Part of the tulip experience is getting outside of the Keukenhof Gardens and into the surrounding tulip fields.  What better way to do this than riding bikes?  We tried to replicate our fantastic tandem bike experience from Bruges last June, but this time around the bike was a little smaller (Ang couldn’t really see over Dave’s shoulders but she also wasn’t big enough to take the front seat) and less comfortable to ride.  As awkward as the ride was, it was totally worth it to see thousands of flowers in such a serene setting.  We rode over 20km all throughout the countryside – saw beautiful flower fields, some incredibly quaint old homes and just great scenery in general.  














Seeing as it was our last day in Amsterdam, we knew we still had to experience a couple of traditions.  The first we did earlier that day at Keukenhof, taking down some herring in the traditional manner – pickled, but still raw, with diced onions all over it.  YUM (disgusting).  It was slimier than it looked and even less enjoyable to say the least.  It was worth embracing local tradition, but not sure we need to do it again. :)

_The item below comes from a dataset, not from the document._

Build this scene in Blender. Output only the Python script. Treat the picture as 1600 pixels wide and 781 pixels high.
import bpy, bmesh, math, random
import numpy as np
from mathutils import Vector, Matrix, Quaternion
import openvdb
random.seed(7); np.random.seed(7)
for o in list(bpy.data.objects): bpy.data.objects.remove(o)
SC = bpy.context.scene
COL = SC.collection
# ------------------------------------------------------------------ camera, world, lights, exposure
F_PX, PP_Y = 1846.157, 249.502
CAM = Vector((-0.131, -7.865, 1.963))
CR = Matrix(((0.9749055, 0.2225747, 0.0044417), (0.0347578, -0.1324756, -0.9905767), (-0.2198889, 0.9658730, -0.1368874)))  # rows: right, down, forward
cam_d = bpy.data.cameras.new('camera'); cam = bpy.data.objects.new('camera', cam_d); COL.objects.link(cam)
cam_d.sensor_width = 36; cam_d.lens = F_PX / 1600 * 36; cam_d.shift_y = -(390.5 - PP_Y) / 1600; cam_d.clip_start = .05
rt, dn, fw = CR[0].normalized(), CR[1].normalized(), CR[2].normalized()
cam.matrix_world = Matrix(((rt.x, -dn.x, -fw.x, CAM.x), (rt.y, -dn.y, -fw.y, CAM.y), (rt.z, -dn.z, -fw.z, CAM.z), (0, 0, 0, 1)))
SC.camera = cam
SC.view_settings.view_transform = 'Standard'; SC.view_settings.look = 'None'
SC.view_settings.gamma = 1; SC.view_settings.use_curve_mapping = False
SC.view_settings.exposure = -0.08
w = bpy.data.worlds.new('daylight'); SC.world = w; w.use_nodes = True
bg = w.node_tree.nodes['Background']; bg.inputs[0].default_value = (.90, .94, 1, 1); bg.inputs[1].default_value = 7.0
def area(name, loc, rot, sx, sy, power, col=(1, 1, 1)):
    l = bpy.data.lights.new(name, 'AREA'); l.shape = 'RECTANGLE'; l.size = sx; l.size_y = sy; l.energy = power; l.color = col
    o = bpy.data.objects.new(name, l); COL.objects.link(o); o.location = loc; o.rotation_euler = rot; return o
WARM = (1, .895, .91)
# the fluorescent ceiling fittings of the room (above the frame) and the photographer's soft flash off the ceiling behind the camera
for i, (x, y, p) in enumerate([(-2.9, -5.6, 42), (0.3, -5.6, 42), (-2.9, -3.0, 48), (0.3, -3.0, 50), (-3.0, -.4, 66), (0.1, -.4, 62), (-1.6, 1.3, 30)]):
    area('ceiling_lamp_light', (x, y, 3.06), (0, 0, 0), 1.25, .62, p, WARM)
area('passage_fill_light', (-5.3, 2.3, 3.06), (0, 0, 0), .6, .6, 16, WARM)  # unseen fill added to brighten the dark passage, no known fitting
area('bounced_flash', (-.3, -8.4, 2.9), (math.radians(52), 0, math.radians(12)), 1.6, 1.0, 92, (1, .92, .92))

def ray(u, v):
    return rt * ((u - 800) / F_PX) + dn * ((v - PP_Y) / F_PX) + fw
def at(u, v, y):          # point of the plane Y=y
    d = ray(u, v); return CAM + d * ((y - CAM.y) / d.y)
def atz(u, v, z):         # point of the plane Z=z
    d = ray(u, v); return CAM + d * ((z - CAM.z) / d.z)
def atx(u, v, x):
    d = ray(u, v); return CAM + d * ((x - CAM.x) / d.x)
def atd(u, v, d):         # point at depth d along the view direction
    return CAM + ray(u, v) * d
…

And of course what trip to Amsterdam is complete without a stroll through the infamous Red Light District?  More than anything, it was both strange and kind of sad walking through there considering the life those girls have chosen for themselves, but hey, to each his own… we guess.  Of course no pictures are allowed of the windows or the girls in the windows (they have bouncers that will “throw you into the canal”), but we took a couple pictures of the red lights for your curiosity.



That pretty much wrapped up our time in Amsterdam - we left really early the next morning to get back to work in Geneva.  Before we came we had heard from a few friends that Amsterdam was one place they could see themselves living in besides Geneva – we can now see what they meant as a result of our enjoyable weekend.